Each line of the material below should be reproduced exactly.

Data shown -
▼▼▼

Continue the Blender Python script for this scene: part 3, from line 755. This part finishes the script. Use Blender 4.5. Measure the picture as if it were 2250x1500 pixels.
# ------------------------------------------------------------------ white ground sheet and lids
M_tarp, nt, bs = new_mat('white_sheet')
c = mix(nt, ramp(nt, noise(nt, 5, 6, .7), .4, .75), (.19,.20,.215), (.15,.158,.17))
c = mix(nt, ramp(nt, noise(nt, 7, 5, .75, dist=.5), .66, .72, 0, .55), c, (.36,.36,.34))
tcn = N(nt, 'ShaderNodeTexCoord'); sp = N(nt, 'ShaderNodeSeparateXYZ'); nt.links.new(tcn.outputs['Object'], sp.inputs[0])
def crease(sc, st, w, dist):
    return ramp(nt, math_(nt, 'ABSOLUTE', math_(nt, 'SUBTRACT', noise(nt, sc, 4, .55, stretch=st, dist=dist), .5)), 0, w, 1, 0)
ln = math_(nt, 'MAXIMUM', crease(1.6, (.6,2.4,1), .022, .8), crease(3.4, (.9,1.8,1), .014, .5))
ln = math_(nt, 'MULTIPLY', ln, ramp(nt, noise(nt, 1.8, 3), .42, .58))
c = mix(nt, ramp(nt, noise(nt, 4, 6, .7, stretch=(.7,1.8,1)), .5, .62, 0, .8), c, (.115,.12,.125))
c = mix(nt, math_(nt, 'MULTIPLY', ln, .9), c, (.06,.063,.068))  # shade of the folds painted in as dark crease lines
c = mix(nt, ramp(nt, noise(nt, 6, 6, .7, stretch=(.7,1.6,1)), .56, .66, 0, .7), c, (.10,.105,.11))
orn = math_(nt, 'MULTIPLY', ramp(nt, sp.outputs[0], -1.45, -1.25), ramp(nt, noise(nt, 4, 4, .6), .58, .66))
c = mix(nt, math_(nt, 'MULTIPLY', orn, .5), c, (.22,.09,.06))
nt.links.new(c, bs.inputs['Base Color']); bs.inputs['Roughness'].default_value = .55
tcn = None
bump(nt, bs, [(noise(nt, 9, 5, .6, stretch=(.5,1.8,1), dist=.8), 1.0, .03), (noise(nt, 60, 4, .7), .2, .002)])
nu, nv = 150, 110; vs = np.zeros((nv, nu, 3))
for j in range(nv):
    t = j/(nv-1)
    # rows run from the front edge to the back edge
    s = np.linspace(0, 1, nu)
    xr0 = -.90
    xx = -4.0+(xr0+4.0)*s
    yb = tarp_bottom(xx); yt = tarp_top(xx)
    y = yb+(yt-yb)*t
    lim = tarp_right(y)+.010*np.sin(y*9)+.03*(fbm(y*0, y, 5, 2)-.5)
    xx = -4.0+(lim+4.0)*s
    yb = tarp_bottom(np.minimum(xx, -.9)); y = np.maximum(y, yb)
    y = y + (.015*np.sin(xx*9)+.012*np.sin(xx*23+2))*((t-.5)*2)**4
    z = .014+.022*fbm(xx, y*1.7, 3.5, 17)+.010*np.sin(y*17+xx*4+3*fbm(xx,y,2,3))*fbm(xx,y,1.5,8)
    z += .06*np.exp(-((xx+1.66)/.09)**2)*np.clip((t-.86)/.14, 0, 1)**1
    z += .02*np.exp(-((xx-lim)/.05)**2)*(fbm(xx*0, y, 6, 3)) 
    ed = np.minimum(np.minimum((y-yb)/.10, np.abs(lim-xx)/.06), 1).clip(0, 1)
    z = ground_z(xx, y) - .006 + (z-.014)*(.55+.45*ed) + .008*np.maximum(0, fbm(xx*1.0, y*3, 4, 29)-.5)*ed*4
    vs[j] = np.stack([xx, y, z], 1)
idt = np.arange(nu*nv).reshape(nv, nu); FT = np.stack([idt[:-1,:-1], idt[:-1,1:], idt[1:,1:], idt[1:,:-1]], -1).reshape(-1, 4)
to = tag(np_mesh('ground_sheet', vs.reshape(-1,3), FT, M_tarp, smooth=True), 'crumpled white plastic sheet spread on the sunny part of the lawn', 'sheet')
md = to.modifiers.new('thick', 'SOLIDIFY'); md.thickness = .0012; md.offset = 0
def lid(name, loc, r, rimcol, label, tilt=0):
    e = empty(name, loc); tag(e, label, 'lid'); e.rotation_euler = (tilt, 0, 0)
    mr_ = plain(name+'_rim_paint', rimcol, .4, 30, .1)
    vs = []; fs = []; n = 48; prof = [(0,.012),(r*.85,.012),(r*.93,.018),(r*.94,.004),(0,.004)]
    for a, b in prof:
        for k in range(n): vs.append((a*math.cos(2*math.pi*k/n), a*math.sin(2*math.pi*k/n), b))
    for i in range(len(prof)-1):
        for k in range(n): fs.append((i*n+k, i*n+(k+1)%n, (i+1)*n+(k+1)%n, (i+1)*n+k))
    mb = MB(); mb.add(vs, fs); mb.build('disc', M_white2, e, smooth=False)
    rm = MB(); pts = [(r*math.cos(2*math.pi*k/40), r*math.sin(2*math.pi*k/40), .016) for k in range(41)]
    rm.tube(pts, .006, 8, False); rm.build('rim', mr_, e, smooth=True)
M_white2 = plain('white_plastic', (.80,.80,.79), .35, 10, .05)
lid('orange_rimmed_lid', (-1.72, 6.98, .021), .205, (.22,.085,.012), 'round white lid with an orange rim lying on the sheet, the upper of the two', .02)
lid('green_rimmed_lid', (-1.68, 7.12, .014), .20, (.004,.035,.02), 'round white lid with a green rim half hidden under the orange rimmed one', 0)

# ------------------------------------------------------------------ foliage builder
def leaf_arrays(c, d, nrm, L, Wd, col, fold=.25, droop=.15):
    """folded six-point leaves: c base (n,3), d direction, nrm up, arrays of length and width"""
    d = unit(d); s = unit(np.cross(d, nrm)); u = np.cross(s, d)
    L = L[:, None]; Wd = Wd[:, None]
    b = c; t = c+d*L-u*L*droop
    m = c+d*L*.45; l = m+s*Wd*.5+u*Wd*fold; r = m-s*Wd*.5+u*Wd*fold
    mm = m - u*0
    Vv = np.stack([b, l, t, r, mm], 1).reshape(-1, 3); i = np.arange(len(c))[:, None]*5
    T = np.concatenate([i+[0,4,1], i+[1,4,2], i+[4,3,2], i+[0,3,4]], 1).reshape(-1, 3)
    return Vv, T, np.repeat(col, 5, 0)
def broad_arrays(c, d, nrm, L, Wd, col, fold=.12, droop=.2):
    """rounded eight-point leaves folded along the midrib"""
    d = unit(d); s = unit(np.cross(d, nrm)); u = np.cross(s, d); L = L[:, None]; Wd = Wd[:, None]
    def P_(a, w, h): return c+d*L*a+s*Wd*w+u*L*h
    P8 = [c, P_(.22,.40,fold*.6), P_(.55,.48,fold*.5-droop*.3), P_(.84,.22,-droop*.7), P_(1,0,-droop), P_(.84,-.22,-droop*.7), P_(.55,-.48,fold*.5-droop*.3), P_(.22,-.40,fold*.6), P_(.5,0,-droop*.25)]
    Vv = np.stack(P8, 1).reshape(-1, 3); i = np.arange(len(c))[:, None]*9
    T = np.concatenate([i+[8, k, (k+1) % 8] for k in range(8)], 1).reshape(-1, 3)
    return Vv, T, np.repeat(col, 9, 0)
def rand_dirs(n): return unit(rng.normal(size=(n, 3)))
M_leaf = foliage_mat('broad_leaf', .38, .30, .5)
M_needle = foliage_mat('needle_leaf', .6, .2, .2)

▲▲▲

Exercise answer -
Continue the Blender Python script for this scene: part 3, from line 755. This part finishes the script. Use Blender 4.5. Measure the picture as if it were 2250x1500 pixels.
# ------------------------------------------------------------------ white ground sheet and lids
M_tarp, nt, bs = new_mat('white_sheet')
c = mix(nt, ramp(nt, noise(nt, 5, 6, .7), .4, .75), (.19,.20,.215), (.15,.158,.17))
c = mix(nt, ramp(nt, noise(nt, 7, 5, .75, dist=.5), .66, .72, 0, .55), c, (.36,.36,.34))
tcn = N(nt, 'ShaderNodeTexCoord'); sp = N(nt, 'ShaderNodeSeparateXYZ'); nt.links.new(tcn.outputs['Object'], sp.inputs[0])
def crease(sc, st, w, dist):
    return ramp(nt, math_(nt, 'ABSOLUTE', math_(nt, 'SUBTRACT', noise(nt, sc, 4, .55, stretch=st, dist=dist), .5)), 0, w, 1, 0)
ln = math_(nt, 'MAXIMUM', crease(1.6, (.6,2.4,1), .022, .8), crease(3.4, (.9,1.8,1), .014, .5))
ln = math_(nt, 'MULTIPLY', ln, ramp(nt, noise(nt, 1.8, 3), .42, .58))
c = mix(nt, ramp(nt, noise(nt, 4, 6, .7, stretch=(.7,1.8,1)), .5, .62, 0, .8), c, (.115,.12,.125))
c = mix(nt, math_(nt, 'MULTIPLY', ln, .9), c, (.06,.063,.068))  # shade of the folds painted in as dark crease lines
c = mix(nt, ramp(nt, noise(nt, 6, 6, .7, stretch=(.7,1.6,1)), .56, .66, 0, .7), c, (.10,.105,.11))
orn = math_(nt, 'MULTIPLY', ramp(nt, sp.outputs[0], -1.45, -1.25), ramp(nt, noise(nt, 4, 4, .6), .58, .66))
c = mix(nt, math_(nt, 'MULTIPLY', orn, .5), c, (.22,.09,.06))
nt.links.new(c, bs.inputs['Base Color']); bs.inputs['Roughness'].default_value = .55
tcn = None
bump(nt, bs, [(noise(nt, 9, 5, .6, stretch=(.5,1.8,1), dist=.8), 1.0, .03), (noise(nt, 60, 4, .7), .2, .002)])
nu, nv = 150, 110; vs = np.zeros((nv, nu, 3))
for j in range(nv):
    t = j/(nv-1)
    # rows run from the front edge to the back edge
    s = np.linspace(0, 1, nu)
    xr0 = -.90
    xx = -4.0+(xr0+4.0)*s
    yb = tarp_bottom(xx); yt = tarp_top(xx)
    y = yb+(yt-yb)*t
    lim = tarp_right(y)+.010*np.sin(y*9)+.03*(fbm(y*0, y, 5, 2)-.5)
    xx = -4.0+(lim+4.0)*s
    yb = tarp_bottom(np.minimum(xx, -.9)); y = np.maximum(y, yb)
    y = y + (.015*np.sin(xx*9)+.012*np.sin(xx*23+2))*((t-.5)*2)**4
    z = .014+.022*fbm(xx, y*1.7, 3.5, 17)+.010*np.sin(y*17+xx*4+3*fbm(xx,y,2,3))*fbm(xx,y,1.5,8)
    z += .06*np.exp(-((xx+1.66)/.09)**2)*np.clip((t-.86)/.14, 0, 1)**1
    z += .02*np.exp(-((xx-lim)/.05)**2)*(fbm(xx*0, y, 6, 3)) 
    ed = np.minimum(np.minimum((y-yb)/.10, np.abs(lim-xx)/.06), 1).clip(0, 1)
    z = ground_z(xx, y) - .006 + (z-.014)*(.55+.45*ed) + .008*np.maximum(0, fbm(xx*1.0, y*3, 4, 29)-.5)*ed*4
    vs[j] = np.stack([xx, y, z], 1)
idt = np.arange(nu*nv).reshape(nv, nu); FT = np.stack([idt[:-1,:-1], idt[:-1,1:], idt[1:,1:], idt[1:,:-1]], -1).reshape(-1, 4)
to = tag(np_mesh('ground_sheet', vs.reshape(-1,3), FT, M_tarp, smooth=True), 'crumpled white plastic sheet spread on the sunny part of the lawn', 'sheet')
md = to.modifiers.new('thick', 'SOLIDIFY'); md.thickness = .0012; md.offset = 0
def lid(name, loc, r, rimcol, label, tilt=0):
    e = empty(name, loc); tag(e, label, 'lid'); e.rotation_euler = (tilt, 0, 0)
    mr_ = plain(name+'_rim_paint', rimcol, .4, 30, .1)
    vs = []; fs = []; n = 48; prof = [(0,.012),(r*.85,.012),(r*.93,.018),(r*.94,.004),(0,.004)]
    for a, b in prof:
        for k in range(n): vs.append((a*math.cos(2*math.pi*k/n), a*math.sin(2*math.pi*k/n), b))
    for i in range(len(prof)-1):
        for k in range(n): fs.append((i*n+k, i*n+(k+1)%n, (i+1)*n+(k+1)%n, (i+1)*n+k))
    mb = MB(); mb.add(vs, fs); mb.build('disc', M_white2, e, smooth=False)
    rm = MB(); pts = [(r*math.cos(2*math.pi*k/40), r*math.sin(2*math.pi*k/40), .016) for k in range(41)]
    rm.tube(pts, .006, 8, False); rm.build('rim', mr_, e, smooth=True)
M_white2 = plain('white_plastic', (.80,.80,.79), .35, 10, .05)
lid('orange_rimmed_lid', (-1.72, 6.98, .021), .205, (.22,.085,.012), 'round white lid with an orange rim lying on the sheet, the upper of the two', .02)
lid('green_rimmed_lid', (-1.68, 7.12, .014), .20, (.004,.035,.02), 'round white lid with a green rim half hidden under the orange rimmed one', 0)

# ------------------------------------------------------------------ foliage builder
def leaf_arrays(c, d, nrm, L, Wd, col, fold=.25, droop=.15):
    """folded six-point leaves: c base (n,3), d direction, nrm up, arrays of length and width"""
    d = unit(d); s = unit(np.cross(d, nrm)); u = np.cross(s, d)
    L = L[:, None]; Wd = Wd[:, None]
    b = c; t = c+d*L-u*L*droop
    m = c+d*L*.45; l = m+s*Wd*.5+u*Wd*fold; r = m-s*Wd*.5+u*Wd*fold
    mm = m - u*0
    Vv = np.stack([b, l, t, r, mm], 1).reshape(-1, 3); i = np.arange(len(c))[:, None]*5
    T = np.concatenate([i+[0,4,1], i+[1,4,2], i+[4,3,2], i+[0,3,4]], 1).reshape(-1, 3)
    return Vv, T, np.repeat(col, 5, 0)
def broad_arrays(c, d, nrm, L, Wd, col, fold=.12, droop=.2):
    """rounded eight-point leaves folded along the midrib"""
    d = unit(d); s = unit(np.cross(d, nrm)); u = np.cross(s, d); L = L[:, None]; Wd = Wd[:, None]
    def P_(a, w, h): return c+d*L*a+s*Wd*w+u*L*h
    P8 = [c, P_(.22,.40,fold*.6), P_(.55,.48,fold*.5-droop*.3), P_(.84,.22,-droop*.7), P_(1,0,-droop), P_(.84,-.22,-droop*.7), P_(.55,-.48,fold*.5-droop*.3), P_(.22,-.40,fold*.6), P_(.5,0,-droop*.25)]
    Vv = np.stack(P8, 1).reshape(-1, 3); i = np.arange(len(c))[:, None]*9
    T = np.concatenate([i+[8, k, (k+1) % 8] for k in range(8)], 1).reshape(-1, 3)
    return Vv, T, np.repeat(col, 9, 0)
def rand_dirs(n): return unit(rng.normal(size=(n, 3)))
M_leaf = foliage_mat('broad_leaf', .38, .30, .5)
M_needle = foliage_mat('needle_leaf', .6, .2, .2)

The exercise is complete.